[TO DO] Reproduce every line of the listing as written, apart from the pictures.

--------------------

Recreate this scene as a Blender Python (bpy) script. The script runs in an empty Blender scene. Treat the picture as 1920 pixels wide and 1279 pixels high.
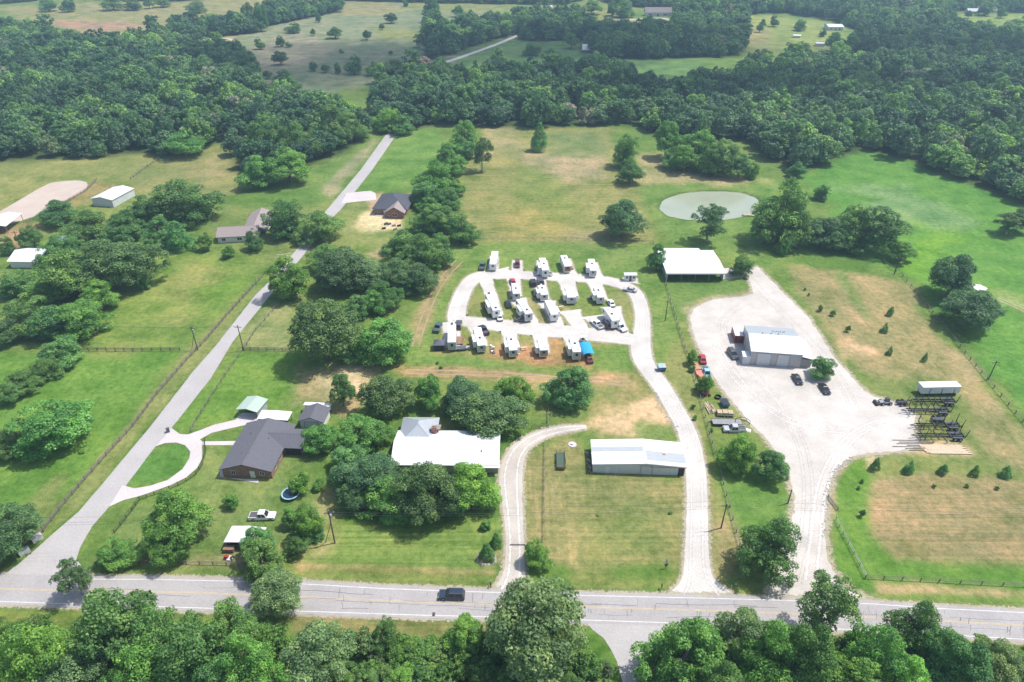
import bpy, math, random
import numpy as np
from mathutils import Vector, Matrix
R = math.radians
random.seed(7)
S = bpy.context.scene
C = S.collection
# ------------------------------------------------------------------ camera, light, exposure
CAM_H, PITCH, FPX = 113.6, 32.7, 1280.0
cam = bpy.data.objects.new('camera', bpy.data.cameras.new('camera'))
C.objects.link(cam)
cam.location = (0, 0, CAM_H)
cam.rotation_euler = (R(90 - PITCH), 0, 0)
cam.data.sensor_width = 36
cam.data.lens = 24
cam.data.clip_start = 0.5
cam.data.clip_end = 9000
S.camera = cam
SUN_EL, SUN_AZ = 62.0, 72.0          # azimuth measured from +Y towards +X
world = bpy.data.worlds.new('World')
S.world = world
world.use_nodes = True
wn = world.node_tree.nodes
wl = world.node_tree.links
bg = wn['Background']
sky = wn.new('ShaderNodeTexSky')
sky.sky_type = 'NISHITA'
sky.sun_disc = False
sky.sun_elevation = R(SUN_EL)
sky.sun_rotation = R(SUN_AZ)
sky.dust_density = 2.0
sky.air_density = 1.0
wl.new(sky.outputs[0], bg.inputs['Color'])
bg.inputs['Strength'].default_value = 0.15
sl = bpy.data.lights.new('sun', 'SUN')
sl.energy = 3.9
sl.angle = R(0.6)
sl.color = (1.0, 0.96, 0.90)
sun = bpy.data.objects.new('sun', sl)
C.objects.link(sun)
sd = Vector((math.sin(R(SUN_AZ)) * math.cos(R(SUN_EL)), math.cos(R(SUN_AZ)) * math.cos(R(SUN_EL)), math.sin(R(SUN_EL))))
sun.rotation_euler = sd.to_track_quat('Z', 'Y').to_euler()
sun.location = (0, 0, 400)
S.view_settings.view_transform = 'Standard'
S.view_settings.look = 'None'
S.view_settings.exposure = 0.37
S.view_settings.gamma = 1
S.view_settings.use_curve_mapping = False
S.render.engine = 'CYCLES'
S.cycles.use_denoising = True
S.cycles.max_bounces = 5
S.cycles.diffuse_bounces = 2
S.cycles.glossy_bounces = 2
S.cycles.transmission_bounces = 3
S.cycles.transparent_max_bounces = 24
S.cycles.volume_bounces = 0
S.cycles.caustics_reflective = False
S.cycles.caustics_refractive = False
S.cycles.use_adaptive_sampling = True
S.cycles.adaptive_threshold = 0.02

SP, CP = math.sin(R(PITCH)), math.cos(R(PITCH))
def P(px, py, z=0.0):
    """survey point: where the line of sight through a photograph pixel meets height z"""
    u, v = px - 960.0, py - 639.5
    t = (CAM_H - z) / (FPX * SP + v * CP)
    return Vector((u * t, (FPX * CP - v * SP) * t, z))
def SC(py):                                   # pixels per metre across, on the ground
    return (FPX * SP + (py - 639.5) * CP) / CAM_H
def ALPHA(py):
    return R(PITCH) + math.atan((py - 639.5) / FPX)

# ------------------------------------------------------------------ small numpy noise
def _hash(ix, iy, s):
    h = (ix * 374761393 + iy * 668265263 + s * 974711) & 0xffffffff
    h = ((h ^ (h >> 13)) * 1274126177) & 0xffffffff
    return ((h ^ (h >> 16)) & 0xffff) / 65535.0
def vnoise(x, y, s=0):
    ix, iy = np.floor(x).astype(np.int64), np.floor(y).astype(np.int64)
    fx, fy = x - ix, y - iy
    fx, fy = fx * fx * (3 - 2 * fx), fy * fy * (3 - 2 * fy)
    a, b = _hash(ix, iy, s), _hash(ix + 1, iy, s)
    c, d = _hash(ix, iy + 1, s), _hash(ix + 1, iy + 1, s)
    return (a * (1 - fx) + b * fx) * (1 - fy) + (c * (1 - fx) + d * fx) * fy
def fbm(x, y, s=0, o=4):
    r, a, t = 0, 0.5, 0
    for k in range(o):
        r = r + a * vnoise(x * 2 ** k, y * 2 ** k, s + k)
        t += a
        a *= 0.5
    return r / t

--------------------

[TASK OUTPUT]
Recreate this scene as a Blender Python (bpy) script. The script runs in an empty Blender scene. Treat the picture as 1920 pixels wide and 1279 pixels high.
import bpy, math, random
import numpy as np
from mathutils import Vector, Matrix
R = math.radians
random.seed(7)
S = bpy.context.scene
C = S.collection
# ------------------------------------------------------------------ camera, light, exposure
CAM_H, PITCH, FPX = 113.6, 32.7, 1280.0
cam = bpy.data.objects.new('camera', bpy.data.cameras.new('camera'))
C.objects.link(cam)
cam.location = (0, 0, CAM_H)
cam.rotation_euler = (R(90 - PITCH), 0, 0)
cam.data.sensor_width = 36
cam.data.lens = 24
cam.data.clip_start = 0.5
cam.data.clip_end = 9000
S.camera = cam
SUN_EL, SUN_AZ = 62.0, 72.0          # azimuth measured from +Y towards +X
world = bpy.data.worlds.new('World')
S.world = world
world.use_nodes = True
wn = world.node_tree.nodes
wl = world.node_tree.links
bg = wn['Background']
sky = wn.new('ShaderNodeTexSky')
sky.sky_type = 'NISHITA'
sky.sun_disc = False
sky.sun_elevation = R(SUN_EL)
sky.sun_rotation = R(SUN_AZ)
sky.dust_density = 2.0
sky.air_density = 1.0
wl.new(sky.outputs[0], bg.inputs['Color'])
bg.inputs['Strength'].default_value = 0.15
sl = bpy.data.lights.new('sun', 'SUN')
sl.energy = 3.9
sl.angle = R(0.6)
sl.color = (1.0, 0.96, 0.90)
sun = bpy.data.objects.new('sun', sl)
C.objects.link(sun)
sd = Vector((math.sin(R(SUN_AZ)) * math.cos(R(SUN_EL)), math.cos(R(SUN_AZ)) * math.cos(R(SUN_EL)), math.sin(R(SUN_EL))))
sun.rotation_euler = sd.to_track_quat('Z', 'Y').to_euler()
sun.location = (0, 0, 400)
S.view_settings.view_transform = 'Standard'
S.view_settings.look = 'None'
S.view_settings.exposure = 0.37
S.view_settings.gamma = 1
S.view_settings.use_curve_mapping = False
S.render.engine = 'CYCLES'
S.cycles.use_denoising = True
S.cycles.max_bounces = 5
S.cycles.diffuse_bounces = 2
S.cycles.glossy_bounces = 2
S.cycles.transmission_bounces = 3
S.cycles.transparent_max_bounces = 24
S.cycles.volume_bounces = 0
S.cycles.caustics_reflective = False
S.cycles.caustics_refractive = False
S.cycles.use_adaptive_sampling = True
S.cycles.adaptive_threshold = 0.02

SP, CP = math.sin(R(PITCH)), math.cos(R(PITCH))
def P(px, py, z=0.0):
    """survey point: where the line of sight through a photograph pixel meets height z"""
    u, v = px - 960.0, py - 639.5
    t = (CAM_H - z) / (FPX * SP + v * CP)
    return Vector((u * t, (FPX * CP - v * SP) * t, z))
def SC(py):                                   # pixels per metre across, on the ground
    return (FPX * SP + (py - 639.5) * CP) / CAM_H
def ALPHA(py):
    return R(PITCH) + math.atan((py - 639.5) / FPX)

# ------------------------------------------------------------------ small numpy noise
def _hash(ix, iy, s):
    h = (ix * 374761393 + iy * 668265263 + s * 974711) & 0xffffffff
    h = ((h ^ (h >> 13)) * 1274126177) & 0xffffffff
    return ((h ^ (h >> 16)) & 0xffff) / 65535.0
def vnoise(x, y, s=0):
    ix, iy = np.floor(x).astype(np.int64), np.floor(y).astype(np.int64)
    fx, fy = x - ix, y - iy
    fx, fy = fx * fx * (3 - 2 * fx), fy * fy * (3 - 2 * fy)
    a, b = _hash(ix, iy, s), _hash(ix + 1, iy, s)
    c, d = _hash(ix, iy + 1, s), _hash(ix + 1, iy + 1, s)
    return (a * (1 - fx) + b * fx) * (1 - fy) + (c * (1 - fx) + d * fx) * fy
def fbm(x, y, s=0, o=4):
    r, a, t = 0, 0.5, 0
    for k in range(o):
        r = r + a * vnoise(x * 2 ** k, y * 2 ** k, s + k)
        t += a
        a *= 0.5
    return r / t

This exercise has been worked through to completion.